> WORK TO DO
Quote the lines exactly, starting with the line that contains "1, 1), es=1.25)" and ending with the line that contains "(.36, .36, .37), .5, spec=.3)", and leave out all other lines.

> INFORMATION PROVIDED
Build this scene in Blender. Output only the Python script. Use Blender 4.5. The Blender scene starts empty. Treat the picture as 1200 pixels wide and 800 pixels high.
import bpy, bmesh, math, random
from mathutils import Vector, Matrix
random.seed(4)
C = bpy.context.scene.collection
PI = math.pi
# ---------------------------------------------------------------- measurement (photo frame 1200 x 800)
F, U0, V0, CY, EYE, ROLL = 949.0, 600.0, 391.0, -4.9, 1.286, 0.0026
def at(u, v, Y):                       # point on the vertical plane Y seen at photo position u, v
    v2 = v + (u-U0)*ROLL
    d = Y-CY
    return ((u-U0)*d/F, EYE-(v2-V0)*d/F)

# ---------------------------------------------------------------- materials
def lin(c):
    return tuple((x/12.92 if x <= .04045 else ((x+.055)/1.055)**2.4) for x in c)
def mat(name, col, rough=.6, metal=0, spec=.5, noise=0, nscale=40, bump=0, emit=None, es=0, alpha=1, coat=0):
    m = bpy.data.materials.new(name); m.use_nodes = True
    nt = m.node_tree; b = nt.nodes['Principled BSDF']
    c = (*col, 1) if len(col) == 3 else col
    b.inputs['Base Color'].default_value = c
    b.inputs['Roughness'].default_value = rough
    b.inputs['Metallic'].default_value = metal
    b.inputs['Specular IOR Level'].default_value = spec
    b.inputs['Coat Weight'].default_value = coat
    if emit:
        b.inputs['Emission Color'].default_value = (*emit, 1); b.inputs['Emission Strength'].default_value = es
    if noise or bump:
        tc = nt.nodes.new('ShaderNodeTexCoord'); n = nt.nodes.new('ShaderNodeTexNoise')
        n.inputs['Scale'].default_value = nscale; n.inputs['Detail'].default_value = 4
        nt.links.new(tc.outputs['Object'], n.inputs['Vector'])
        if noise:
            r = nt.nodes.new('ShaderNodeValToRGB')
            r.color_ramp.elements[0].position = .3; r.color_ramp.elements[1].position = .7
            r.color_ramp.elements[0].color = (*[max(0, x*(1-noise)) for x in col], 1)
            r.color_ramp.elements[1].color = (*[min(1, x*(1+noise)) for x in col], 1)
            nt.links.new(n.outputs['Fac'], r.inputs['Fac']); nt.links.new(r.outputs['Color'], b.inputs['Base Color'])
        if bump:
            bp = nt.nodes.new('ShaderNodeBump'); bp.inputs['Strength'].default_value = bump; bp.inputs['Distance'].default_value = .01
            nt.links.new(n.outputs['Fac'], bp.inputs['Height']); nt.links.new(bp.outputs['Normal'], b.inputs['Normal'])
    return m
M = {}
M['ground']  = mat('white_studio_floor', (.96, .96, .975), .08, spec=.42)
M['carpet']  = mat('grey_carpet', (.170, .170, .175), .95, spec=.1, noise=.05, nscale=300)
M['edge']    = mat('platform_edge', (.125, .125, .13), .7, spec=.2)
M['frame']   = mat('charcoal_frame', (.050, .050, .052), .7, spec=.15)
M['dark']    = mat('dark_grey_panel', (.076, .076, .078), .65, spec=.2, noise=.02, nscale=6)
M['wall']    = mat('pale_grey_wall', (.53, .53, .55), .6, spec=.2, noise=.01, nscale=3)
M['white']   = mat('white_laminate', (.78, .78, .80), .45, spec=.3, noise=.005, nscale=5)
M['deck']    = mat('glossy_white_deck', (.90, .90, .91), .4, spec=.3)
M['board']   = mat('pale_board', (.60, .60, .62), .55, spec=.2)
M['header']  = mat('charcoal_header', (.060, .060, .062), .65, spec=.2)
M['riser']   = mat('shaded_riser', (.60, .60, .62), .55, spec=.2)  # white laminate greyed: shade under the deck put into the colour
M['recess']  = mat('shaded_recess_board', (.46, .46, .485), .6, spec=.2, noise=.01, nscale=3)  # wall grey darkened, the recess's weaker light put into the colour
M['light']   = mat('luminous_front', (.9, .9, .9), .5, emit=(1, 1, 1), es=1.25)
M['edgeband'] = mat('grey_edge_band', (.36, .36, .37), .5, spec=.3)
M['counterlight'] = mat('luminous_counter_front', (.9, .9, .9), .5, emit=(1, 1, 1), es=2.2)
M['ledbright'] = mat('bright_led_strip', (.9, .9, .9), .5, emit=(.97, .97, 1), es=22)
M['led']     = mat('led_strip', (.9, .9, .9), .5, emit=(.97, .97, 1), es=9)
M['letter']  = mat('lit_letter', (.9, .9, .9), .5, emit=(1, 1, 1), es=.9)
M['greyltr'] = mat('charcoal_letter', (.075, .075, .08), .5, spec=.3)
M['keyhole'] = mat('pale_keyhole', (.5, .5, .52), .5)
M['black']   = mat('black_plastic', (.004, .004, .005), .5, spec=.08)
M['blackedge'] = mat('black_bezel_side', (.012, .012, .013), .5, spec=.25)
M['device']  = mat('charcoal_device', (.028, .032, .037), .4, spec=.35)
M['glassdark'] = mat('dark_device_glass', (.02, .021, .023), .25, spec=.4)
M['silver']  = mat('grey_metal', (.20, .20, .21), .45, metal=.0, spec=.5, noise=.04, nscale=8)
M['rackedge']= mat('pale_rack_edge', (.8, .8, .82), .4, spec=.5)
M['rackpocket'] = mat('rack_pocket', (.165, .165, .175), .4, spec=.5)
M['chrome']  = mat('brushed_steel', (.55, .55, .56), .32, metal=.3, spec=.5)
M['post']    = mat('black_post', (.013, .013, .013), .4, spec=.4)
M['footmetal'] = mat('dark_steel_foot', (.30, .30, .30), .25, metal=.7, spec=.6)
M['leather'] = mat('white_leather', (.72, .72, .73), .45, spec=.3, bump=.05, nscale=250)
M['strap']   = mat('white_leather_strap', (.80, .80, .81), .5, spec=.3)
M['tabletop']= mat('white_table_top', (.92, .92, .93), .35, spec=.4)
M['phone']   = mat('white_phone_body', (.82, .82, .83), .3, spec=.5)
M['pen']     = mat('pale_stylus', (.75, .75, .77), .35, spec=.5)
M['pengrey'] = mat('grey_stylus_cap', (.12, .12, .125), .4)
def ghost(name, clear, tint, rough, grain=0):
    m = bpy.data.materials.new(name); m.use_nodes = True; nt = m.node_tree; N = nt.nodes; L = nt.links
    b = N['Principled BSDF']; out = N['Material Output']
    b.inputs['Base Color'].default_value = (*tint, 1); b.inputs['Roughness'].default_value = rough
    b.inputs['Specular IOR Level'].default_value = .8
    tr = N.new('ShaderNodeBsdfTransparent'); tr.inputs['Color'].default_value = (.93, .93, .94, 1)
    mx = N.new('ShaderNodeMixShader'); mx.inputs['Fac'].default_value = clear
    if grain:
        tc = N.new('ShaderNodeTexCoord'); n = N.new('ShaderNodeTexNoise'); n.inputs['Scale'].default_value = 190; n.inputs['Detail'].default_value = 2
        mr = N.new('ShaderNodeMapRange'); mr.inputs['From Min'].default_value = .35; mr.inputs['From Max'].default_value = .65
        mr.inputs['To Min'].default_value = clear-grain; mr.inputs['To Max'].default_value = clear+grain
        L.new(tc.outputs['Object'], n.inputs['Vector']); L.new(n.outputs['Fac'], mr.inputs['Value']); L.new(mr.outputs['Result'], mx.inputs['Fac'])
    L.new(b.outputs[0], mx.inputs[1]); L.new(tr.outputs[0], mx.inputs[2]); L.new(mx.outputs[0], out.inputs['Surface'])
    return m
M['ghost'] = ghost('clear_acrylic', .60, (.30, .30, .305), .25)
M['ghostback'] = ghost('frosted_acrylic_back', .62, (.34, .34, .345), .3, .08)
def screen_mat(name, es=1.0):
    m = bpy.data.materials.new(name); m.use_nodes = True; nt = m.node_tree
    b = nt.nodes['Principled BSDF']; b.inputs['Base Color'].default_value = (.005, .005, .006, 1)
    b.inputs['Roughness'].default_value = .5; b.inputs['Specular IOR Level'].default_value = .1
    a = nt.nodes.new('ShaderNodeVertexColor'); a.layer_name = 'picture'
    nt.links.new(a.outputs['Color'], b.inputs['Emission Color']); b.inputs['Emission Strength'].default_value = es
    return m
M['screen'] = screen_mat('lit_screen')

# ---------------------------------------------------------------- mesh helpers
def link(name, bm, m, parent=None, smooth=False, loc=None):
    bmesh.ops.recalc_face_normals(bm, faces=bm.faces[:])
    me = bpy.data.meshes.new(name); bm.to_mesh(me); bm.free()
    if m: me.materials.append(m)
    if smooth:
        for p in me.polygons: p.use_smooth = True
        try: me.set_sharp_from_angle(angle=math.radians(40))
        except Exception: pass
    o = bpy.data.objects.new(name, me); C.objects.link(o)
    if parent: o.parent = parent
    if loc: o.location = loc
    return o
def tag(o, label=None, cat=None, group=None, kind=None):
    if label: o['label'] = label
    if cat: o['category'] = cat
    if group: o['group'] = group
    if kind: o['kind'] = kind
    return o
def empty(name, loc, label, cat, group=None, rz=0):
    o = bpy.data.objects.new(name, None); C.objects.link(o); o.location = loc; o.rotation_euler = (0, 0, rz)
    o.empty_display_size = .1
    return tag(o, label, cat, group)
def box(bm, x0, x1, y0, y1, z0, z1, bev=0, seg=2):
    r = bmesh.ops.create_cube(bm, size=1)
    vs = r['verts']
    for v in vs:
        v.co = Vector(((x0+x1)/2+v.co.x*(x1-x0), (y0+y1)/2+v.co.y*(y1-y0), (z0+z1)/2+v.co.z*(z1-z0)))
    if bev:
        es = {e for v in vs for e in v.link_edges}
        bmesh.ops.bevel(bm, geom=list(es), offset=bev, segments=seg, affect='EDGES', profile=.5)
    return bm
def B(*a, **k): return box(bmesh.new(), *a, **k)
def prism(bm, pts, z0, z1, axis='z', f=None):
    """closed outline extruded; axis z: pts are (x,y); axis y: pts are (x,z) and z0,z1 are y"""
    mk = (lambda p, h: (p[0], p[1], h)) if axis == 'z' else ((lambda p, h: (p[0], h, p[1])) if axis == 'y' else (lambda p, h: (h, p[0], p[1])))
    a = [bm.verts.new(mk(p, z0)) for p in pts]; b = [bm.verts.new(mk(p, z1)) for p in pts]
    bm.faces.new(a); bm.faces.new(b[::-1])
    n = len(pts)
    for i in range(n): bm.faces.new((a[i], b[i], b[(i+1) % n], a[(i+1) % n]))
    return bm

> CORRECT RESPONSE
M['light']   = mat('luminous_front', (.9, .9, .9), .5, emit=(1, 1, 1), es=1.25)
M['edgeband'] = mat('grey_edge_band', (.36, .36, .37), .5, spec=.3)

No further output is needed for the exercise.